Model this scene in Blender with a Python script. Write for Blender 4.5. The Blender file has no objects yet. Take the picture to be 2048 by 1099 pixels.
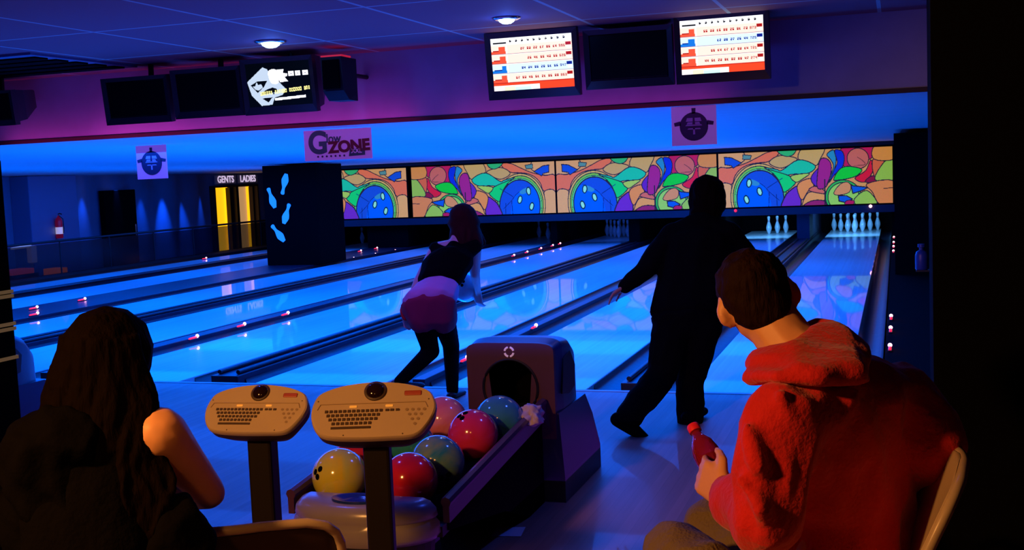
import bpy, bmesh, math, random
import numpy as np
from mathutils import Vector, Matrix, noise
R_ = math.radians
sc = bpy.context.scene
COL = sc.collection
random.seed(7)

# ------------------------------------------------------------------ camera
F = 2328.58
YAW, PITCH, ROLL = [R_(a) for a in (-18.42136, -4.98742, -2.36539)]
EYE = Vector((0, 0, 1.542))
fwd = Vector((math.sin(YAW)*math.cos(PITCH), math.cos(YAW)*math.cos(PITCH), math.sin(PITCH)))
rgt = Vector((math.cos(YAW), -math.sin(YAW), 0)); upv = rgt.cross(fwd)
r2 = rgt*math.cos(ROLL) + upv*math.sin(ROLL); u2 = upv*math.cos(ROLL) - rgt*math.sin(ROLL)
cam = bpy.data.cameras.new('camera'); co = bpy.data.objects.new('camera', cam); COL.objects.link(co)
M3 = Matrix((r2, u2, -fwd)).transposed()
co.matrix_world = Matrix.Translation(EYE) @ M3.to_4x4()
cam.sensor_width = 36; cam.lens = F/2048*36; cam.clip_start = .05; cam.clip_end = 100
sc.camera = co

def ray(x, y): return M3 @ Vector(((x-1024)/F, -(y-549.5)/F, -1))
def at(x, y, d): return EYE + ray(x, y)*d                 # point at distance d along the view axis
def atY(x, y, Y): r = ray(x, y); return EYE + r*(Y/r.y)   # point in the plane Y
def atX(x, y, X): r = ray(x, y); return EYE + r*(X/r.x)
def atZ(x, y, Z): r = ray(x, y); return EYE + r*((Z-EYE.z)/r.z)

# ------------------------------------------------------------------ materials
def s2l(c): return tuple((v/12.92 if v <= .04045 else ((v+.055)/1.055)**2.4) for v in c)
def rgb(r, g, b): return s2l((r/255, g/255, b/255))
MATS = {}
def mat(name, col, rough=.5, metal=0, emit=None, es=0, bump=0, bscale=30, var=0, vscale=6, coat=0, spec=.5, trans=0, ior=1.45, alpha=1, sheen=0, stretch=(1,1,1)):
    m = bpy.data.materials.new(name); m.use_nodes = True
    nt = m.node_tree; b = nt.nodes['Principled BSDF']
    b.inputs['Base Color'].default_value = (*col, 1); b.inputs['Roughness'].default_value = rough
    b.inputs['Metallic'].default_value = metal; b.inputs['Coat Weight'].default_value = coat
    b.inputs['Coat Roughness'].default_value = .05
    b.inputs['Specular IOR Level'].default_value = spec; b.inputs['IOR'].default_value = ior
    b.inputs['Transmission Weight'].default_value = trans; b.inputs['Alpha'].default_value = alpha
    b.inputs['Sheen Weight'].default_value = sheen
    if emit: b.inputs['Emission Color'].default_value = (*emit, 1); b.inputs['Emission Strength'].default_value = es
    if bump or var:
        tc = nt.nodes.new('ShaderNodeTexCoord'); mp = nt.nodes.new('ShaderNodeMapping'); mp.inputs['Scale'].default_value = stretch
        nt.links.new(tc.outputs['Object'], mp.inputs['Vector'])
    if var:
        n = nt.nodes.new('ShaderNodeTexNoise'); n.inputs['Scale'].default_value = vscale; n.inputs['Detail'].default_value = 5
        nt.links.new(mp.outputs[0], n.inputs['Vector'])
        mr = nt.nodes.new('ShaderNodeMapRange'); mr.inputs['From Min'].default_value = .3; mr.inputs['From Max'].default_value = .7
        mr.inputs['To Min'].default_value = 1-var; mr.inputs['To Max'].default_value = 1+var
        nt.links.new(n.outputs['Fac'], mr.inputs['Value'])
        mx = nt.nodes.new('ShaderNodeVectorMath'); mx.operation = 'SCALE'; mx.inputs[0].default_value = col
        nt.links.new(mr.outputs[0], mx.inputs['Scale']); nt.links.new(mx.outputs[0], b.inputs['Base Color'])
    if bump:
        n2 = nt.nodes.new('ShaderNodeTexNoise'); n2.inputs['Scale'].default_value = bscale; n2.inputs['Detail'].default_value = 4
        nt.links.new(mp.outputs[0], n2.inputs['Vector'])
        bp = nt.nodes.new('ShaderNodeBump'); bp.inputs['Strength'].default_value = bump; bp.inputs['Distance'].default_value = .02
        nt.links.new(n2.outputs['Fac'], bp.inputs['Height']); nt.links.new(bp.outputs[0], b.inputs['Normal'])
    MATS[name] = m; return m

def wood_mat(name, c1, c2, rough, plank=.027, coat=0, spec=.5, axis=0, seam=.75):
    """long narrow boards running along Y, each with its own tone"""
    m = bpy.data.materials.new(name); m.use_nodes = True; nt = m.node_tree; L = nt.links.new
    b = nt.nodes['Principled BSDF']; b.inputs['Roughness'].default_value = rough; b.inputs['Coat Weight'].default_value = coat
    b.inputs['Coat Roughness'].default_value = .03; b.inputs['Specular IOR Level'].default_value = spec
    tc = nt.nodes.new('ShaderNodeTexCoord'); sp = nt.nodes.new('ShaderNodeSeparateXYZ'); L(tc.outputs['Object'], sp.inputs[0])
    dv = nt.nodes.new('ShaderNodeMath'); dv.operation = 'DIVIDE'; dv.inputs[1].default_value = plank; L(sp.outputs[axis], dv.inputs[0])
    fl = nt.nodes.new('ShaderNodeMath'); fl.operation = 'FLOOR'; L(dv.outputs[0], fl.inputs[0])
    fr = nt.nodes.new('ShaderNodeMath'); fr.operation = 'FRACT'; L(dv.outputs[0], fr.inputs[0])
    wn = nt.nodes.new('ShaderNodeTexWhiteNoise'); wn.noise_dimensions = '1D'; L(fl.outputs[0], wn.inputs['W'])
    ns = nt.nodes.new('ShaderNodeTexNoise'); ns.inputs['Scale'].default_value = 3; ns.inputs['Detail'].default_value = 6
    mp = nt.nodes.new('ShaderNodeMapping'); mp.inputs['Scale'].default_value = (12, .6, 1) if axis == 0 else (.6, 12, 1)
    L(tc.outputs['Object'], mp.inputs[0]); L(mp.outputs[0], ns.inputs['Vector'])
    ad = nt.nodes.new('ShaderNodeMath'); ad.operation = 'MULTIPLY_ADD'; ad.inputs[1].default_value = .5; L(wn.outputs[0], ad.inputs[0]); L(ns.outputs['Fac'], ad.inputs[2])
    cr = nt.nodes.new('ShaderNodeValToRGB'); cr.color_ramp.elements[0].position = .3; cr.color_ramp.elements[1].position = 1
    cr.color_ramp.elements[0].color = (*c1, 1); cr.color_ramp.elements[1].color = (*c2, 1); L(ad.outputs[0], cr.inputs[0])
    lt = nt.nodes.new('ShaderNodeMath'); lt.operation = 'GREATER_THAN'; lt.inputs[1].default_value = .05; L(fr.outputs[0], lt.inputs[0])
    mr = nt.nodes.new('ShaderNodeMapRange'); mr.inputs['To Min'].default_value = seam; L(lt.outputs[0], mr.inputs['Value'])
    sc_ = nt.nodes.new('ShaderNodeVectorMath'); sc_.operation = 'SCALE'; L(cr.outputs[0], sc_.inputs[0]); L(mr.outputs[0], sc_.inputs['Scale'])
    L(sc_.outputs[0], b.inputs['Base Color'])
    return m

def attr_mat(name, strength, rough=.4, base=.5):
    """colour stored per cell on the printed face; strength > 0 for lit screens and blacklight inks"""
    m = bpy.data.materials.new(name); m.use_nodes = True; nt = m.node_tree; b = nt.nodes['Principled BSDF']
    a = nt.nodes.new('ShaderNodeAttribute'); a.attribute_name = 'col'
    s = nt.nodes.new('ShaderNodeVectorMath'); s.operation = 'SCALE'; s.inputs['Scale'].default_value = base
    nt.links.new(a.outputs['Color'], s.inputs[0]); nt.links.new(s.outputs[0], b.inputs['Base Color'])
    nt.links.new(a.outputs['Color'], b.inputs['Emission Color'])
    b.inputs['Emission Strength'].default_value = strength; b.inputs['Roughness'].default_value = rough
    return m

BLACK = mat('black_paint', (.006, .006, .008), .5)
BLACKM = mat('matt_black', (.0022, .0022, .003), .9, spec=.03)
LANE = wood_mat('lane_boards', (.60, .60, .60), (.72, .72, .72), .42, .0264, coat=.48, spec=.15, seam=.95)
APPR = wood_mat('approach_boards', (.26, .13, .10), (.36, .19, .15), .5, .055, coat=.08, spec=.25, seam=.8)
GUT = mat('gutter_plastic', (.006, .008, .018), .35, bump=.15, bscale=8)
CAP = mat('divider_cap', (.015, .015, .035), .35, var=.3, vscale=3)
DARKB = mat('dark_blue_plastic', (.014, .02, .075), .35, var=.1)
CEIL2 = mat('lane_ceiling_panel', (.62, .62, .66), .8, bump=.2, bscale=3, var=.05, stretch=(.3, 3, 1))
WALLB = mat('bulkhead_paint', (.26, .28, .52), .8, var=.06)
SKIN = mat('skin', (.72, .34, .16), .5, var=.06, vscale=12)
SKINP = mat('pale_skin', (.55, .34, .34), .5)
HAIRB = mat('dark_brown_hair', (.013, .0035, .002), .75, spec=.12, bump=.6, bscale=60, stretch=(1, 1, .2))
HAIRK = mat('black_hair', (.004, .0018, .0012), .8, spec=.03, bump=.5, bscale=60, stretch=(1, 1, .15))
CREAM = mat('cream_plastic', (.46, .35, .24), .33, var=.04)
CHROME = mat('chrome', (.6, .6, .6), .2, 1)
WHITEP = mat('pin_coating', (.75, .78, .80), .15, coat=.5)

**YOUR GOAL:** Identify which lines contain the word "objects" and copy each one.

**SOLUTION:**
Model this scene in Blender with a Python script. Write for Blender 4.5. The Blender file has no objects yet. Take the picture to be 2048 by 1099 pixels.
cam = bpy.data.cameras.new('camera'); co = bpy.data.objects.new('camera', cam); COL.objects.link(co)